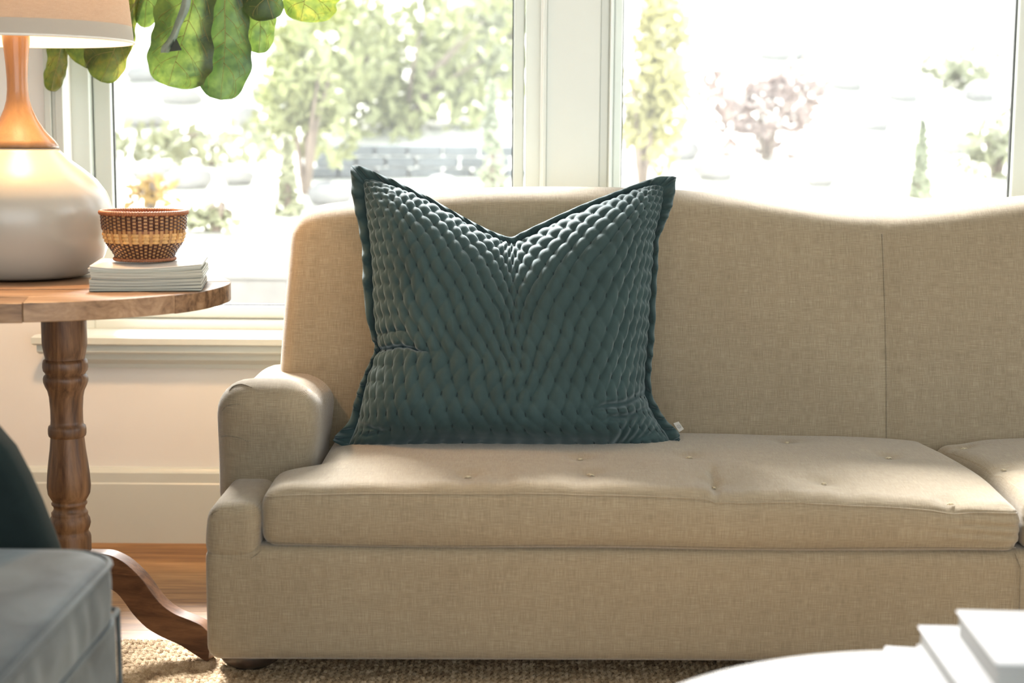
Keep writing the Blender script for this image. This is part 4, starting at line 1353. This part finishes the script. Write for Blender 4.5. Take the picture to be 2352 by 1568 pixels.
def leaf(axis, wl, wr, Y0, tilt, cup, mat, wave=0.004, side_n=6, label=None, seed=0, vein_fade=1.0):
    """axis: px polyline from base (top) to tip, wl / wr: half width samples in px"""
    rr = random.Random(seed); ph = rr.uniform(0, 6)
    wlp = [(i / (len(wl) - 1), w_) for i, w_ in enumerate(wl)]; wrp = [(i / (len(wr) - 1), w_) for i, w_ in enumerate(wr)]
    def sf(s, t, lift=0.0):
        c = polyl(axis, t); c2 = polyl(axis, min(1, t + .02)); c1 = polyl(axis, max(0, t - .02))
        dx, dy = c2[0] - c1[0], c2[1] - c1[1]; L = math.hypot(dx, dy) + 1e-9; nx_, ny_ = -dy / L, dx / L
        # s<0 : left (screen)
        sgn = 1 if nx_ > 0 else -1
        wdt = sinterp(wrp, t) if s > 0 else sinterp(wlp, t)
        if t > .80: wdt *= math.sqrt(max(0, 1 - ((t - .80) / .2) ** 2))
        wdt = max(0, wdt) * (1 + (0.05 * math.sin(t * 17 + ph + (2 if s > 0 else 0)) + 0.03 * math.sin(t * 41 + ph * 2 + s)) * abs(s) ** 3)
        px_ = c[0] + sgn * nx_ * s * wdt; py_ = c[1] + sgn * ny_ * s * wdt
        Y = Y0 + tilt * (t - .5) + cup * s * s + wave * math.sin(t * 13 + ph + s * 2) * abs(s) - 0.0012 * math.cos(t * 2 * PI * side_n) * (abs(s) * (1 - abs(s))) * 2 - lift
        P = at(px_, py_, Y); return P - POT
    ns, ntt = 22, 56
    vs = [sf(-1 + 2 * i / ns, j / ntt) for j in range(ntt + 1) for i in range(ns + 1)]
    fs = [(j * (ns + 1) + i, j * (ns + 1) + i + 1, (j + 1) * (ns + 1) + i + 1, (j + 1) * (ns + 1) + i) for j in range(ntt) for i in range(ns)]
    me = bpy.data.meshes.new('leaf'); me.from_pydata([tuple(v) for v in vs], [], fs); o = link('leaf', me, mat, fig)
    if label: o['label'] = label
    m = MB(); lf = 0.0012
    m.tube([sf(0, k / 30, lf) for k in range(31)], [0.0018 * (1 - .75 * k / 30) for k in range(31)], 6)
    for q in range(side_n):
        t0 = 0.06 + q / side_n * 0.80
        for sg in (-1, 1):
            tt = t0 + rr.uniform(-.02, .02) + (0.03 if sg > 0 else 0); pts = []; reach = 0.86
            for k in range(13):
                e = k / 12; s_ = sg * reach * e
                pts.append(sf(s_, min(.985, tt + 0.13 * e + 0.07 * e ** 3), lf))
            m.tube(pts, [0.0009 * (1 - .7 * k / 12) for k in range(13)], 5)
            # forks
            for e0, dt in ((.45, .10), (.7, .05), (.6, -.05)):
                f0 = tt + 0.13 * e0 + 0.07 * e0 ** 3
                m.tube([sf(sg * (reach * e0 + (.28) * e), min(.99, max(0, f0 + dt * e * 1.2 + .02 * e * e)), lf) for e in (0, .3, .6, .9) if reach * e0 + .28 * e < .96], 0.00045, 4)
    m.build('veins', MV, o)
    # petiole up to the branch
    p0 = sf(0, 0); anchor = Vector((min(max(p0.x, .3), top_pt.x - POT.x + .2), .27, top_pt.z + .0))
    MB().tube([p0, (p0 + anchor) / 2 + Vector((0, 0, .01)), anchor], [.003, .003, .004], 6).build('petiole', ML, fig)
    return o


leaf([(455, -150), (452, -60), (440, 20), (420, 90), (400, 150), (386, 198)], [20, 62, 80, 76, 62, 58], [20, 50, 52, 72, 86, 78], 3.97, -0.02, .012, ML, .004, 6, 'wide pale green leaf beside the folded one', 1)
leaf([(520, -160), (518, -60), (516, 20), (517, 90), (514, 150), (506, 230)], [15, 55, 62, 62, 66, 60], [15, 50, 56, 58, 62, 62], 4.01, -0.03, .010, MLD, .004, 7, 'long dark green leaf hanging lowest', 2)
leaf([(550, -120), (570, -50), (588, 10), (598, 60), (594, 123)], [10, 40, 42, 42, 36], [10, 42, 42, 36, 30], 4.05, 0, .008, ML, .004, 5, None, 3)
leaf([(580, -130), (594, -80), (606, -30), (616, 5), (628, 44)], [10, 45, 54, 56, 50], [10, 36, 38, 36, 30], 3.99, 0, .01, MLD, .004, 4, None, 4)
leaf([(725, -120), (715, -70), (705, -30), (698, 10), (690, 49)], [10, 50, 60, 52, 40], [10, 60, 78, 76, 50], 4.03, 0, .01, MLY, .005, 5, 'yellow-green leaf at the right end of the cluster', 5)
leaf([(350, -120), (345, -70), (342, -30), (336, 10), (332, 64)], [10, 26, 30, 28, 22], [10, 34, 46, 40, 24], 4.04, 0, .008, ML, .003, 4, None, 6)
leaf([(300, -110), (285, -50), (262, 10), (235, 70), (215, 115), (196, 156)], [10, 70, 100, 100, 80, 66], [10, 20, 50, 78, 62, 40], 4.048, 0, .012, MLY, .006, 6, 'big yellowing leaf half behind the lamp shade', 7)
leaf([(330, -60), (312, 0), (290, 50), (270, 95), (252, 140), (232, 188)], [10, 40, 66, 70, 66, 46], [8, 14, 26, 34, 40, 36], 4.040, 0, .010, MLY, .004, 5, 'yellowing lobe with a ragged edge beside the window frame', 9)
leaf([(165, 20), (150, 70), (140, 110), (132, 150), (124, 180), (118, 210)], [8, 32, 32, 26, 24, 22], [8, 22, 20, 22, 24, 20], 4.06, 0, .012, MLY, .003, 4, 'small narrow yellow-green leaf left of the big yellowing one', 8)
# folded leaf seen edge-on: upper-side sheen painted pale grey, dark fold
m = MB()
ax = [(440, -60), (430, -10), (424, 20), (410, 55), (398, 85), (385, 105), (378, 121)]
vs = []; nrow = 40
for j in range(nrow + 1):
    t = j / nrow; c = polyl(ax, t); wdt = sinterp([(0, 7), (.3, 11), (.6, 9), (.85, 13), (1, 9)], t)
    tw = 0.5 * math.sin(t * 9)
    for k in range(7):
        s = -1 + k / 3
        vs.append(at(c[0] + s * wdt, c[1] + 3 * s * s * tw, 3.935 + 0.012 * s * s + 0.004 * math.sin(6 * t + s)) - POT)
m.add(vs, [(j * 7 + k, j * 7 + k + 1, (j + 1) * 7 + k + 1, (j + 1) * 7 + k) for j in range(nrow) for k in range(6)])
fo = m.build('folded_leaf', MLG, fig); fo['label'] = 'narrow folded leaf with its sheen painted grey'
m = MB(); P_ = [at(a, b, Yv) - POT for a, b, Yv in ((405, 88, 3.928), (418, 115, 3.925), (388, 119, 3.925), (397, 106, 3.950))]
m.add(P_, [(0, 1, 2), (0, 2, 3), (0, 3, 1), (1, 3, 2)]); m.build('fold', plain('leaf_fold_dark', (.012, .025, .02), .5), fo, smooth=False)

# ================================================================== ARMCHAIR
ACX, ACY = -1.0, 1.95
ac = empty('armchair', 'grey-blue velvet armchair with piped seat cushion, lower left corner', 'armchair', (ACX, ACY, 0))


def ab(m, name, mat, parent=ac, **kw):
    m.v = [(a - ACX, b - ACY, c) for a, b, c in m.v]; return m.build(name, mat, parent, **kw)


def d_cush(p):
    p = p.copy()
    u = (p.x + 1.40) / 0.785; v = (p.y - 1.42) / .99
    k = sstep(.36, .44, p.z); p.z += k * 0.020 * max(0, 4 * u * (1 - u)) ** .5 * max(0, 4 * v * (1 - v)) ** .5
    p.z += k * 0.0
    f = math.sin(max(0, min(1, (p.z - .345) / .105)) * PI)
    if p.x > -.75: p.x += 0.006 * f + 0.0022 * f * math.sin(p.y * 60 + 2 * math.sin(p.y * 23) + p.z * 25)
    # plan corner rounding
    cx, cy, R = -.615 - .09, 2.41 - .09, .09
    if p.x > cx and p.y > cy:
        dx, dy = (p.x - cx), (p.y - cy); d = math.hypot(dx, dy); mx_ = max(dx, dy)
        if d > 1e-6: p.x = cx + dx / d * mx_; p.y = cy + dy / d * mx_
    return p


sc_ = rbox((-1.40, 1.42, .345), (-.615, 2.41, .447), .016, (60, 70, 12), d_cush)
sc_o = ab(sc_, 'seat_cushion', M_CHAIR)


def piping(x1, y1, z, R, r, y0, name='piping', xm=-1.4, parent=ac, mat=M_CHAIR, fn=None):
    pts = [(x1, y0 + (y1 - R - y0) * k / 20, z) for k in range(21)]
    pts += [(x1 - R + R * math.cos(a * PI / 16), y1 - R + R * math.sin(a * PI / 16), z) for a in range(1, 9)]
    pts += [(x1 - R - (x1 - R - xm) * k / 12, y1, z) for k in range(1, 13)]
    if fn: pts = [tuple(fn(Vector(p))) for p in pts]
    m = MB().tube(pts, r, 8)
    return ab(m, name, mat, parent)


pi_ = piping(-.612, 2.412, .443, .092, .0042, 1.43)
pi_ = piping(-.612, 2.412, .350, .092, .0035, 1.43)
ab(rbox((-1.45, 1.36, .05), (-.632, 2.440, .338), .012, (30, 30, 8), None), 'base', M_CHAIR)
piping(-.629, 2.443, .340, .012, .0045, 1.37, mat=M_CHAIR)
ab(MB().tube([(-.631, 2.442, .338), (-.630, 2.443, .2), (-.632, 2.441, .052)], .004, 8), 'piping', M_CHAIR)
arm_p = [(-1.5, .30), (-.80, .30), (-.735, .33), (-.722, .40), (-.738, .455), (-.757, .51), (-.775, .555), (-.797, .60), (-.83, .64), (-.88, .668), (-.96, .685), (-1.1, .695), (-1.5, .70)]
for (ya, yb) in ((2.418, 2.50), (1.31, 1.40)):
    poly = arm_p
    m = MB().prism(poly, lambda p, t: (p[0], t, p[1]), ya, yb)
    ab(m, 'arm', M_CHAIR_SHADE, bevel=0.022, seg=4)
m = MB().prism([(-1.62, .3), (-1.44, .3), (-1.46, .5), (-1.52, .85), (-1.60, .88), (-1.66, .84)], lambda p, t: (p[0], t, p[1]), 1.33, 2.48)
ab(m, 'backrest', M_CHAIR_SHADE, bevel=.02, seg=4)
for x in (-1.38, -.66):
    for yv in (1.43, 2.37):
        z0_ = rug_top
        ab(MB().tube([(x, yv, z0_), (x, yv, .055)], [.018, .024], 12), 'leg', M_FOOT)

# ================================================================== COFFEE TABLE + BOOKS
CZc = 0.42
cc = Vector((0.54, 1.567, 0)); CR = 0.468
ct = empty('coffee_table', 'round glossy white coffee table in the bottom right foreground', 'table', cc)
M_GW = plain('white_lacquer', (0.88, 0.88, 0.88), 0.18, .01, Coat_Weight=0.5, Coat_Roughness=0.08)
MB().lathe([(0, CZc - .026), (CR - .012, CZc - .026), (CR - .003, CZc - .020), (CR, CZc - .010), (CR - .002, CZc - .003), (CR - .008, CZc), (0, CZc)], 128).build('tabletop', M_GW, ct, autos=.6)
MB().lathe([(0, .0), (.26, .0), (.265, .01), (.24, .022), (.06, .05), (.045, .12), (.045, CZc - .10), (.09, CZc - .045), (.16, CZc - .026), (0, CZc - .026)], 64, (0, 0, rug_top * 0 + .013)).build('pedestal', M_GW, ct)
bpy.data.objects['pedestal'].scale = (1, 1, (CZc - .026) / (CZc - .026 + .013))

def zat(px, py, z): return atz(px, py, z)


def book(name, z0, z1, cornerpx, ang, w_, d_, cover, pages, label, cat='book', overhang=.004, cov=.0028, group=None):
    """cornerpx: far-left top corner"""
    c = zat(*cornerpx, z1); root = empty(name, label, cat, (c.x, c.y, z0), group); root.rotation_euler = (0, 0, ang)
    t = z1 - z0
    MB().box((0, -d_, 0), (w_, 0, cov)).build('cover', cover, root, smooth=False, bevel=.0008)
    MB().box((0, -d_, t - cov), (w_, 0, t)).build('cover', cover, root, smooth=False, bevel=.0008)
    MB().box((w_ - cov, -d_, cov), (w_, 0, t - cov)).build('spine', cover, root, smooth=False)
    MB().box((overhang, -d_ + overhang, cov), (w_ - cov, -overhang, t - cov)).build('page_block', pages, root, smooth=False)
    return root


tpp = NT('shaded_book_pages'); pf2 = tpp.noise(tpp.obj((4, 4, 1200)), 1.0, 2)
tpp.set(Base_Color=tpp.ramp(pf2, [(0.35, (0.22, 0.225, 0.22)), (0.65, (0.36, 0.36, 0.34))]), Roughness=0.7)  # shade on the pile's page edges is put into this grey
M_CW = plain('white_cloth_cover', (0.70, 0.71, 0.73), .4, .01)
M_CG = plain('white_jacket', (0.66, 0.67, 0.70), .3, .01)
book('magazine', CZc + .0005, CZc + .006, (2032, 1484), math.radians(-9), .26, .30, M_CW, tpp.m, 'thin white magazine flat on the coffee table, lowest of the pile', 'magazine', .001, .0007)
book('hardback_book', CZc + .0068, CZc + .036, (2108, 1436), math.radians(-2), .25, .30, M_CG, tpp.m, 'white hardback lying under the largest book on the coffee table')
book('hardback_book', CZc + .0368, CZc + .074, (2196, 1400), math.radians(-3), .28, .205, M_CW, tpp.m, 'thick pale hardback on top of the pile, at the right edge')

### TASK STATEMENT
Which lines in the listing above hold the word "bevel"? Show each of them.

### TASK OUTPUT
    ab(m, 'arm', M_CHAIR_SHADE, bevel=0.022, seg=4)
ab(m, 'backrest', M_CHAIR_SHADE, bevel=.02, seg=4)
    MB().box((0, -d_, 0), (w_, 0, cov)).build('cover', cover, root, smooth=False, bevel=.0008)
    MB().box((0, -d_, t - cov), (w_, 0, t)).build('cover', cover, root, smooth=False, bevel=.0008)